## DATA EXTRACT

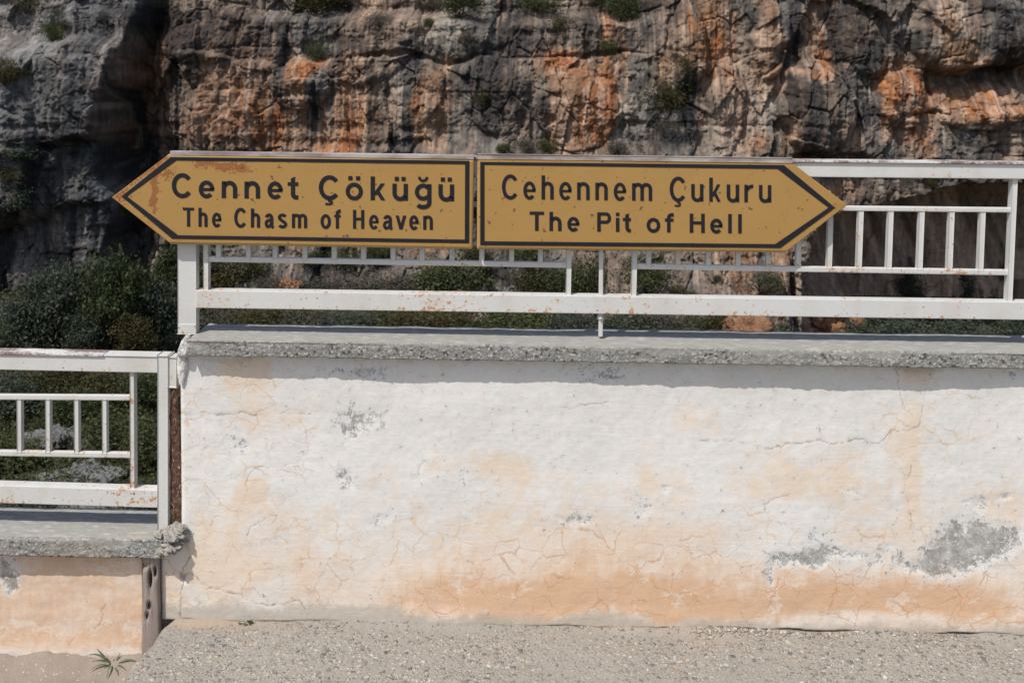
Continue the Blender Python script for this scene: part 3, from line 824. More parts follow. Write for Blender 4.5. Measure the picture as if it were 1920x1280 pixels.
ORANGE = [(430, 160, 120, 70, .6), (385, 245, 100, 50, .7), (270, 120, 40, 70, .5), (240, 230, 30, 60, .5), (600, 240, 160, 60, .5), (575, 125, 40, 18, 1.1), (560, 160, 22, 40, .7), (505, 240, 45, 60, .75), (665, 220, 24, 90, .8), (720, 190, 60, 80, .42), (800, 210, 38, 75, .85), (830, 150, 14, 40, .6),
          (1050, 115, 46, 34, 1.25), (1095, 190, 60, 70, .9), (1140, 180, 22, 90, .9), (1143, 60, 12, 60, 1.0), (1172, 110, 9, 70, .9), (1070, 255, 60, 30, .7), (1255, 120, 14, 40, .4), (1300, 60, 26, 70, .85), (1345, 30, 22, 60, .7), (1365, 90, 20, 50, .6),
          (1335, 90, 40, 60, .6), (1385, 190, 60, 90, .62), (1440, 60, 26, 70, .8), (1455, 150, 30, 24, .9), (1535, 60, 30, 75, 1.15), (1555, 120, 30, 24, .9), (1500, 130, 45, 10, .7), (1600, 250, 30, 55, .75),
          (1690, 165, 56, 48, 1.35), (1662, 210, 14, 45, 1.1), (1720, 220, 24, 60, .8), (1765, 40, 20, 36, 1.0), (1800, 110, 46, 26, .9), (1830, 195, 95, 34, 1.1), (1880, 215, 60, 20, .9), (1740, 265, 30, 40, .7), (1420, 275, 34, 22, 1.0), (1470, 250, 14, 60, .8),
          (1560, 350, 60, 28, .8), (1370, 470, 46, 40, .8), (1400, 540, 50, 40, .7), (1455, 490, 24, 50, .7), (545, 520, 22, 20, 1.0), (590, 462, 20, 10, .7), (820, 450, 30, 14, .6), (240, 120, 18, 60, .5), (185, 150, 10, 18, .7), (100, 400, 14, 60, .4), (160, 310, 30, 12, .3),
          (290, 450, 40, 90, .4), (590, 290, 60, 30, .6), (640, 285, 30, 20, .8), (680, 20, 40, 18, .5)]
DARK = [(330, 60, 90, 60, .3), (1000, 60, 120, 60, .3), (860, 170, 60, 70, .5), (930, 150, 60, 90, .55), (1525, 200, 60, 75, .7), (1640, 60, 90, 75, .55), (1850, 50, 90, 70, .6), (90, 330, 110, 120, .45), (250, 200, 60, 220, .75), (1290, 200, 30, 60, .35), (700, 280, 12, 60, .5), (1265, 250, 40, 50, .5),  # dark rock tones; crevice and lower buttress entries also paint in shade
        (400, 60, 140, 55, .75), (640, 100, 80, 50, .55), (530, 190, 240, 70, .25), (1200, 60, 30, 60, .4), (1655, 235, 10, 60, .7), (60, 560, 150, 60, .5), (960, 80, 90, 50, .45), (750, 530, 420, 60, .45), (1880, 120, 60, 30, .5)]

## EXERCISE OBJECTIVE
In this exercise, set down all of the data exactly, without the pictures.

## FINISHED TASK
Continue the Blender Python script for this scene: part 3, from line 824. More parts follow. Write for Blender 4.5. Measure the picture as if it were 1920x1280 pixels.
ORANGE = [(430, 160, 120, 70, .6), (385, 245, 100, 50, .7), (270, 120, 40, 70, .5), (240, 230, 30, 60, .5), (600, 240, 160, 60, .5), (575, 125, 40, 18, 1.1), (560, 160, 22, 40, .7), (505, 240, 45, 60, .75), (665, 220, 24, 90, .8), (720, 190, 60, 80, .42), (800, 210, 38, 75, .85), (830, 150, 14, 40, .6),
          (1050, 115, 46, 34, 1.25), (1095, 190, 60, 70, .9), (1140, 180, 22, 90, .9), (1143, 60, 12, 60, 1.0), (1172, 110, 9, 70, .9), (1070, 255, 60, 30, .7), (1255, 120, 14, 40, .4), (1300, 60, 26, 70, .85), (1345, 30, 22, 60, .7), (1365, 90, 20, 50, .6),
          (1335, 90, 40, 60, .6), (1385, 190, 60, 90, .62), (1440, 60, 26, 70, .8), (1455, 150, 30, 24, .9), (1535, 60, 30, 75, 1.15), (1555, 120, 30, 24, .9), (1500, 130, 45, 10, .7), (1600, 250, 30, 55, .75),
          (1690, 165, 56, 48, 1.35), (1662, 210, 14, 45, 1.1), (1720, 220, 24, 60, .8), (1765, 40, 20, 36, 1.0), (1800, 110, 46, 26, .9), (1830, 195, 95, 34, 1.1), (1880, 215, 60, 20, .9), (1740, 265, 30, 40, .7), (1420, 275, 34, 22, 1.0), (1470, 250, 14, 60, .8),
          (1560, 350, 60, 28, .8), (1370, 470, 46, 40, .8), (1400, 540, 50, 40, .7), (1455, 490, 24, 50, .7), (545, 520, 22, 20, 1.0), (590, 462, 20, 10, .7), (820, 450, 30, 14, .6), (240, 120, 18, 60, .5), (185, 150, 10, 18, .7), (100, 400, 14, 60, .4), (160, 310, 30, 12, .3),
          (290, 450, 40, 90, .4), (590, 290, 60, 30, .6), (640, 285, 30, 20, .8), (680, 20, 40, 18, .5)]
DARK = [(330, 60, 90, 60, .3), (1000, 60, 120, 60, .3), (860, 170, 60, 70, .5), (930, 150, 60, 90, .55), (1525, 200, 60, 75, .7), (1640, 60, 90, 75, .55), (1850, 50, 90, 70, .6), (90, 330, 110, 120, .45), (250, 200, 60, 220, .75), (1290, 200, 30, 60, .35), (700, 280, 12, 60, .5), (1265, 250, 40, 50, .5),  # dark rock tones; crevice and lower buttress entries also paint in shade
        (400, 60, 140, 55, .75), (640, 100, 80, 50, .55), (530, 190, 240, 70, .25), (1200, 60, 30, 60, .4), (1655, 235, 10, 60, .7), (60, 560, 150, 60, .5), (960, 80, 90, 50, .45), (750, 530, 420, 60, .45), (1880, 120, 60, 30, .5)]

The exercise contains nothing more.